Stated problem = Identify the lines that contain the word "high", then copy them.

━━━ Source data

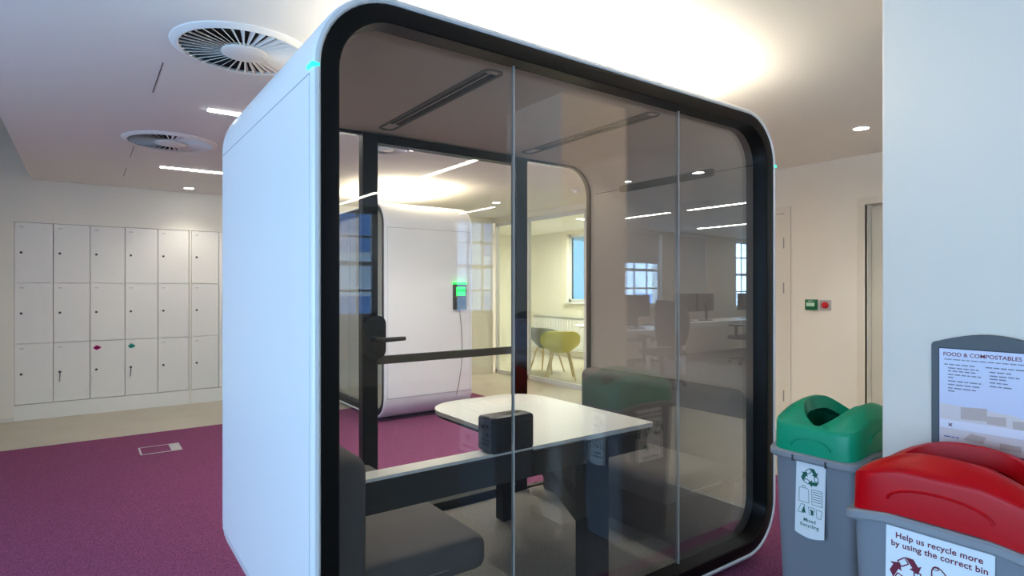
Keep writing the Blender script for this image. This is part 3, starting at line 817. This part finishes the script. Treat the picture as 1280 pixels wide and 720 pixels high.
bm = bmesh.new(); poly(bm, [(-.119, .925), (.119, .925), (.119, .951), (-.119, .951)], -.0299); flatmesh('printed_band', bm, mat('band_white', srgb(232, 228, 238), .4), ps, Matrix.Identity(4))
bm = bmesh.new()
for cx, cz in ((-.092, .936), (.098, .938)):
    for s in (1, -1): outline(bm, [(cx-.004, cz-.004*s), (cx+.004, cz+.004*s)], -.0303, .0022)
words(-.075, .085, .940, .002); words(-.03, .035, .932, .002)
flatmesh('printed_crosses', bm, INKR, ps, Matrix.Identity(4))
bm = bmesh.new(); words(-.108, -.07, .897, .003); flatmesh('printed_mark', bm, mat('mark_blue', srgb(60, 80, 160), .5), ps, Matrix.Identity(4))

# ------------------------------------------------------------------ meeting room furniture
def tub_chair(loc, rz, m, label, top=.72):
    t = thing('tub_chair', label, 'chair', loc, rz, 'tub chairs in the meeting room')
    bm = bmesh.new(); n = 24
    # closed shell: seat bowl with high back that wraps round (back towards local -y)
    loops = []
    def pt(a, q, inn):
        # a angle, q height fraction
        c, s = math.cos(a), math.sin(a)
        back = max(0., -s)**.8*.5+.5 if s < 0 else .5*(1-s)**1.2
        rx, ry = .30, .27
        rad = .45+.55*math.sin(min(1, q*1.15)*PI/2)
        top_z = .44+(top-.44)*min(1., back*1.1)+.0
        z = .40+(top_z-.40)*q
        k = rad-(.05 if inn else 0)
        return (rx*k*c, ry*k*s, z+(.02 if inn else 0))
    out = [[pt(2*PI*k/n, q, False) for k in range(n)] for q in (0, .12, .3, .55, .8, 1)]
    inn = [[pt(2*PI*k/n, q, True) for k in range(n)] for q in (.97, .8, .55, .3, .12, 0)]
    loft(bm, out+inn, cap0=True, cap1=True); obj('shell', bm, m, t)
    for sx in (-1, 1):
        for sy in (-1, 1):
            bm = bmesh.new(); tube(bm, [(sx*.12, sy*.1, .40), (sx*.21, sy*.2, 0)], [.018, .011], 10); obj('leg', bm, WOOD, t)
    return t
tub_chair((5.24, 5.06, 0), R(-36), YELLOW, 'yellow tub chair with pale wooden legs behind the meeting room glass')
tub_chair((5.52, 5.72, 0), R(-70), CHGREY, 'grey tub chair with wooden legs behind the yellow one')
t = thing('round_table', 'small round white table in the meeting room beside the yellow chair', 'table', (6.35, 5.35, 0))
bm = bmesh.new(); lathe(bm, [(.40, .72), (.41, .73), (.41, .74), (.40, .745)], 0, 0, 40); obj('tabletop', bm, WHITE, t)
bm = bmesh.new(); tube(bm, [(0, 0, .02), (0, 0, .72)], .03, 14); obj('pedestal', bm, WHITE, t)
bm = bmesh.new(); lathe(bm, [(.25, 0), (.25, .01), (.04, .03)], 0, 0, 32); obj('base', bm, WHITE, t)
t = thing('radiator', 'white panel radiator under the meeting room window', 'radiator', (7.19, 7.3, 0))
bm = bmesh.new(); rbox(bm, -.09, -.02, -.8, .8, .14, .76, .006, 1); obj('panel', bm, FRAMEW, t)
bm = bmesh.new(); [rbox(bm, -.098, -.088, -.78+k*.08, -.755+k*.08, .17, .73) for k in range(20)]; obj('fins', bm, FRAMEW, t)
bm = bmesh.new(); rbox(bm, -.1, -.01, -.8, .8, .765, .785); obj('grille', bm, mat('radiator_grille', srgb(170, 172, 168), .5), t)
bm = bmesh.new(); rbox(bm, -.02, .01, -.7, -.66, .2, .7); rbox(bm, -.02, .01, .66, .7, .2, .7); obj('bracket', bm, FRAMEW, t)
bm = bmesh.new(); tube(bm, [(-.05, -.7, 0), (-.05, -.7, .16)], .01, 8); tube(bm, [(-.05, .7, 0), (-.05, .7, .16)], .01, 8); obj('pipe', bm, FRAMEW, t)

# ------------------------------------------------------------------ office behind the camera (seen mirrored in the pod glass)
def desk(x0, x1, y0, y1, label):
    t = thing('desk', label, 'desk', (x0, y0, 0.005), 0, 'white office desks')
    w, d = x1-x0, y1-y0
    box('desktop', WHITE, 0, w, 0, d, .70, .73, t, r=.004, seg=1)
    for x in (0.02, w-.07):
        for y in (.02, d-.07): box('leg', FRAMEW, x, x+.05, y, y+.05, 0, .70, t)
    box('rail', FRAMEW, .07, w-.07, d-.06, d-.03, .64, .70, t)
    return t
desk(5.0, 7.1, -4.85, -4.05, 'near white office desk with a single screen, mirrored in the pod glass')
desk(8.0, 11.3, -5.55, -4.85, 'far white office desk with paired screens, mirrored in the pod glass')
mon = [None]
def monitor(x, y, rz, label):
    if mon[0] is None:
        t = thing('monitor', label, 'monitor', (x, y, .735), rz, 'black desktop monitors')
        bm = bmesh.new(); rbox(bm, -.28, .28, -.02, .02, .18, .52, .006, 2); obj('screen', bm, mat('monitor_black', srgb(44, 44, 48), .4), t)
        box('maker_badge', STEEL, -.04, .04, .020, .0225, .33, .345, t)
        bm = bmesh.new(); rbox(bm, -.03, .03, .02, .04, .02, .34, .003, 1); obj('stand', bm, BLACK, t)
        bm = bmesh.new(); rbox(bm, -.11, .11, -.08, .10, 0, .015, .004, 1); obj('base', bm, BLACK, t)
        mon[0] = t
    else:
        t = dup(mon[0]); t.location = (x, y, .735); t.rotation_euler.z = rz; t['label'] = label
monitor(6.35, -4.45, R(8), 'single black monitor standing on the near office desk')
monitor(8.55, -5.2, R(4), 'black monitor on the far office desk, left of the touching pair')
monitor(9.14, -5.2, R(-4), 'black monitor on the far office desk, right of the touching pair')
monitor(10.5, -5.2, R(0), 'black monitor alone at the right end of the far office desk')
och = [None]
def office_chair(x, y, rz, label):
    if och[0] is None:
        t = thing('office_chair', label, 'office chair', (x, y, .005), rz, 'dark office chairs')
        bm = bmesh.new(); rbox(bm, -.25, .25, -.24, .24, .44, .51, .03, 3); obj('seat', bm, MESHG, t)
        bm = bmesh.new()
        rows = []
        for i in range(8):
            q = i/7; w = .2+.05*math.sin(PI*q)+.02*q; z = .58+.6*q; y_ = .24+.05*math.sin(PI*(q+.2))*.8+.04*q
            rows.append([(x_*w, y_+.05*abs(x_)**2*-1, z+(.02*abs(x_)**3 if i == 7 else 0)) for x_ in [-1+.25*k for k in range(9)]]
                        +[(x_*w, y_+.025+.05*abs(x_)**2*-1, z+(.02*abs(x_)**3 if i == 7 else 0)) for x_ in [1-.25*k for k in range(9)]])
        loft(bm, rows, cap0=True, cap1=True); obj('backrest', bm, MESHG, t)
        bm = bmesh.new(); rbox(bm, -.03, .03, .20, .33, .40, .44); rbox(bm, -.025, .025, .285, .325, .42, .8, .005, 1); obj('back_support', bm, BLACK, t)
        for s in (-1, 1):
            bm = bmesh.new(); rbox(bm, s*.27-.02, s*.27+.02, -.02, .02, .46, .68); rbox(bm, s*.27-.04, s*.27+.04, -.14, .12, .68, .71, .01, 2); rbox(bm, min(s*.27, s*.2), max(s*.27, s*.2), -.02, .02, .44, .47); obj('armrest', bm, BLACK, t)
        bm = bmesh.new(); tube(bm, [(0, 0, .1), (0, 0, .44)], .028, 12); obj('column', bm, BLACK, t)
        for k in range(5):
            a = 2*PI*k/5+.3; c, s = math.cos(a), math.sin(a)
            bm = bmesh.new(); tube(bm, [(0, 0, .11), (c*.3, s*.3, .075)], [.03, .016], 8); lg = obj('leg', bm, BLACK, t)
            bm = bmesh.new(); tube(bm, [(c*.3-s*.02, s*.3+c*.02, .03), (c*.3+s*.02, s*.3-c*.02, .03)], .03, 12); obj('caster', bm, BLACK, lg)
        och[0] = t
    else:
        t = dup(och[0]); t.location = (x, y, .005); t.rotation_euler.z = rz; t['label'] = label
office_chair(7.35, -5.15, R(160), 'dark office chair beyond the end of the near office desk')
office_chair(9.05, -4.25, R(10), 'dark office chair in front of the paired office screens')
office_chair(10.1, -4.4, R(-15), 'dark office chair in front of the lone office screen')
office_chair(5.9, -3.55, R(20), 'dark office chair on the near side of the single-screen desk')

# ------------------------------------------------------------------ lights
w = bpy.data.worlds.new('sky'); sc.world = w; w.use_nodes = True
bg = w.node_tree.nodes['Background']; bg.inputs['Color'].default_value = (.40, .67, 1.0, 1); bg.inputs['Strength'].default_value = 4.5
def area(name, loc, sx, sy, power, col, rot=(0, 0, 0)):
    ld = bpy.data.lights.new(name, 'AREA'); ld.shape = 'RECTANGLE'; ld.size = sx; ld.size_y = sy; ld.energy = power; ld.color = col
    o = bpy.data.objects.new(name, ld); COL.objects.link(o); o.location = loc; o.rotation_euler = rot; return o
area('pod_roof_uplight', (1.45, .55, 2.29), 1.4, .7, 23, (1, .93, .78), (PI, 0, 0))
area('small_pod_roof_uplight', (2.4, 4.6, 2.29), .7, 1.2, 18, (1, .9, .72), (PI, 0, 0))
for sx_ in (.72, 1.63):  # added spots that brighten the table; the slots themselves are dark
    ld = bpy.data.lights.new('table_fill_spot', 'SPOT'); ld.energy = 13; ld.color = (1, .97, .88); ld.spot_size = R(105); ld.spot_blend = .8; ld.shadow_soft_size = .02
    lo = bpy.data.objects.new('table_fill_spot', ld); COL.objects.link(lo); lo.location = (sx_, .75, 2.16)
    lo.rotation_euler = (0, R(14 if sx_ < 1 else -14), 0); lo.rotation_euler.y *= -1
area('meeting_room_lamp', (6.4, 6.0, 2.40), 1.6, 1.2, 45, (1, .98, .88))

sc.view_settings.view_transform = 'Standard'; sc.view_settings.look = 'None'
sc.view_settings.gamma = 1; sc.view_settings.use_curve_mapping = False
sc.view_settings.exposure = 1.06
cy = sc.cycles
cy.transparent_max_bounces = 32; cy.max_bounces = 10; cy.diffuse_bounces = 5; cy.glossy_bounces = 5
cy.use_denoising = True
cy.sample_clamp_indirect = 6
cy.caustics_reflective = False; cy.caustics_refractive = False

━━━━━━

Final result =
Keep writing the Blender script for this image. This is part 3, starting at line 817. This part finishes the script. Treat the picture as 1280 pixels wide and 720 pixels high.
    # closed shell: seat bowl with high back that wraps round (back towards local -y)